Bu arada, ben de, “Dünya Tiyatrolar Gününün” önemine ve bilincine, Karamürsel Bölge Tiyatrosu Genel Sanat Yönetmeni Sayın Ayhan Tanrıver hocamızın sayesinde nail olabildim.

Kendisine bir kere daha teşekkür etmek isterim.

Bu bağlamda, kendilerini de tebrik etmek isterim. Biliyorsunuz, artık dünyamız, neo-liberal ekonomik politikaların altında uyuşturulmakta, uyutulmakta, benliklerinden uzaklaştırılmakta.
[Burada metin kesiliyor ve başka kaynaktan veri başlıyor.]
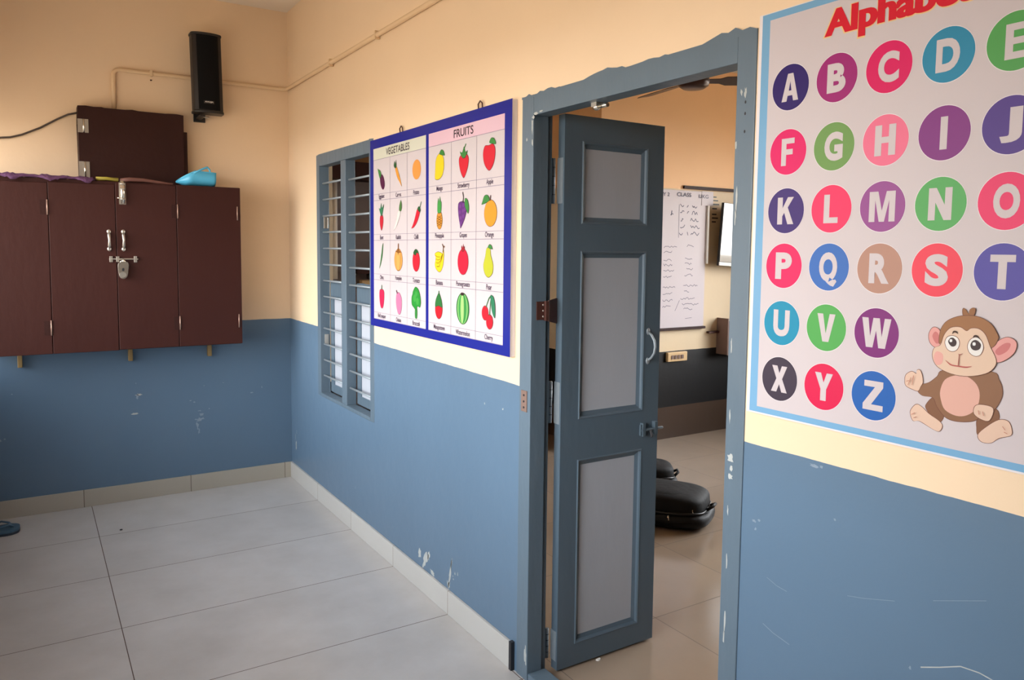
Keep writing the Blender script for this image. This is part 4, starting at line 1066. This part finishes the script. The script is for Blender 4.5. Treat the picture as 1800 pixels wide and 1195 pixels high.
tag(t.build('ledge', bevel=.002), 'small reddish brown ledge between the whiteboard and the grey brown box', 'ledge')

fan = empty('ceiling_fan', (2.22, -1.57, 2.70), 'brown ceiling fan seen at the top of the doorway', 'ceiling fan')
FXY = (2.22, -1.57)
MB().lathe((FXY[0], FXY[1], 2.70), [(.02, -.028), (.07, -.026), (.098, -.008), (.105, .018), (.10, .045), (.06, .062), (.03, .068)], m_fan, 28).build('motor', fan)
MB().tube([(FXY[0], FXY[1], 2.76), (FXY[0], FXY[1], 3.11)], .012, m_fan, 10).build('downrod', fan)
MB().lathe((FXY[0], FXY[1], 3.11), [(.02, -.05), (.05, -.02), (.062, .06)], m_fan, 20).build('canopy', fan)
for k in range(3):
    a = math.radians(-38 + 120 * k); c_, s_ = math.cos(a), math.sin(a)
    v = []
    for r0, wd in ((.09, .03), (.17, .035), (.21, .062), (.40, .066), (.56, .062), (.60, .045)):
        for sg in (-1, 1):
            for zz in (-.002, .002):
                v.append((FXY[0] + r0 * c_ - sg * wd * s_, FXY[1] + r0 * s_ + sg * wd * c_, 2.722 + zz - sg * wd * .22))
    fs = []
    for i in range(5):
        p = i * 4; q = p + 4
        fs += [(p, q, q + 2, p + 2), (p + 1, p + 3, q + 3, q + 1), (p, p + 1, q + 1, q), (p + 2, q + 2, q + 3, p + 3)]
    fs += [(0, 2, 3, 1), (20, 21, 23, 22)]
    MB().add(v, fs, m_fan).build('blade', fan)

# school bags lying on the classroom floor
def bag(name, loc, ang, L, Wd, Hh, label, flaps):
    t = empty(name, (loc[0], loc[1], 0), label, 'school bag')
    def mk():
        b = MB(); b.T = Matrix.Translation((loc[0], loc[1], 0)) @ Matrix.Rotation(ang, 4, 'Z'); return b
    mk().ellipsoid((0, 0, Hh * .27), (L, Wd, Hh * .27), m_bag2, e=(.55, .6), nu=48).build('back_section', t)
    mk().ellipsoid((-.01, 0, Hh * .60), (L * .93, Wd * .92, Hh * .40), m_bag, e=(.55, .5), nu=48).build('main_pocket', t)
    mk().ellipsoid((-.02, -.01, Hh * .86), (L * .72, Wd * .70, Hh * .17), m_bag, e=(.6, .7), nu=40).build('front_pocket', t)
    def ring(k, z, r):
        pts = []
        for i in range(49):
            u = 2 * math.pi * i / 48
            cx_, sx_ = math.copysign(abs(math.cos(u)) ** .6, math.cos(u)), math.copysign(abs(math.sin(u)) ** .6, math.sin(u))
            pts.append((L * k * cx_ - .01, Wd * k * sx_, z + .004 * math.sin(u * 5)))
        return pts
    mk().tube(ring(.945, Hh * .52, 0), .006, m_black, 8).build('zipper', t)
    mk().tube(ring(1.0, Hh * .28, 0), .008, m_bag, 8).build('piping', t)
    for q in flaps:
        z = mk().ellipsoid(q, (.006, .006, .010), m_chrome, nu=10, nv=8)
        z.tube([q, (q[0] + .006, q[1] - .006, q[2] - .018)], .004, m_chrome, 8)
        z.build('zip_pull', t)
    mk().tube([(L * .90, -.05, Hh * .5), (L * 1.02, -.03, Hh * .62), (L * 1.03, .03, Hh * .62), (L * .90, .05, Hh * .5)], .009, m_bag2, 8).build('carry_handle', t)
    s = mk()
    s.tube([(L * .62, Wd * .60, Hh * .80), (L * .35, Wd * .66, Hh * .90), (-L * .1, Wd * .60, Hh * .95), (-L * .6, Wd * .7, Hh * .80)], .012, m_bag2, 8, flat=.4)
    s.build('shoulder_strap', t)
    return t
bag('school_bag', (1.66, -1.97), math.radians(-58), .30, .215, .20, 'large black school bag lying on the classroom floor nearest the open door', [(.215, -.16, .125), (.09, -.215, .085)])
bag('school_bag.001', (1.98, -1.42), math.radians(-35), .24, .16, .17, 'smaller black school bag on the classroom floor behind the larger one', [(.20, -.05, .12)])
Maddiyatçı dünya düzeni, piyasaya sunulan son ve ileri teknolojik ürünler ile konsolide edilmekte. İnsanlar, maddiyatçı dünyanın tuzaklarına, 21. yüzyılın ileri teknolojili ürünleriyle çekilmekte ve burada zapturapt altına alınmakta. İnsanlara daha fazla tüketmeleri, harcamaları; ve daha az düşünmeleri, daha az kafa çalıştırmaları ve daha az kendilerini geliştirmeleri, bilinçaltlarına türlü psikolojik operasyonlarla enjekte edilmekte.

Ülkelerin ve dünyanın bir o kadar fazla oyalandığı ve “eğlence”(!) adı altında şarlatanlıklara boğulduğu bir süreçte, gerçekten de “tiyatro” adına çırpınan insanları görmek, bana gurur verdi. Tiyatro adına emek veren insanları görmek, beni ziyadesiyle mutlu etti. Sanırım, ülkemizde “tiyatro sanatı” gitgide sönmeye yüz tutturulmakta. Acaba, yerel makamlar veya sivil toplum kuruluşları, hangi raddede ve derecede, tiyatro yapmaya “gönüllü” ve “sevdalı” tiyatro “emekçilerine” destek veriyor?

Gerçekten de tiyatro gibi bir sanatın yitip gitmemesi adına, yerel makamlar, üstlerine düşen vazifeleri yapıyorlar mı? Veya, yerel makamların, güzel sanatlar alanında kendilerine misyon biçtikleri bir sorumlulukları ve misyonları var mı? Ya da, böyle bir misyonları ve yükümlülükleri olduğunu düşünmek veya varsaymak, “safdillik” midir?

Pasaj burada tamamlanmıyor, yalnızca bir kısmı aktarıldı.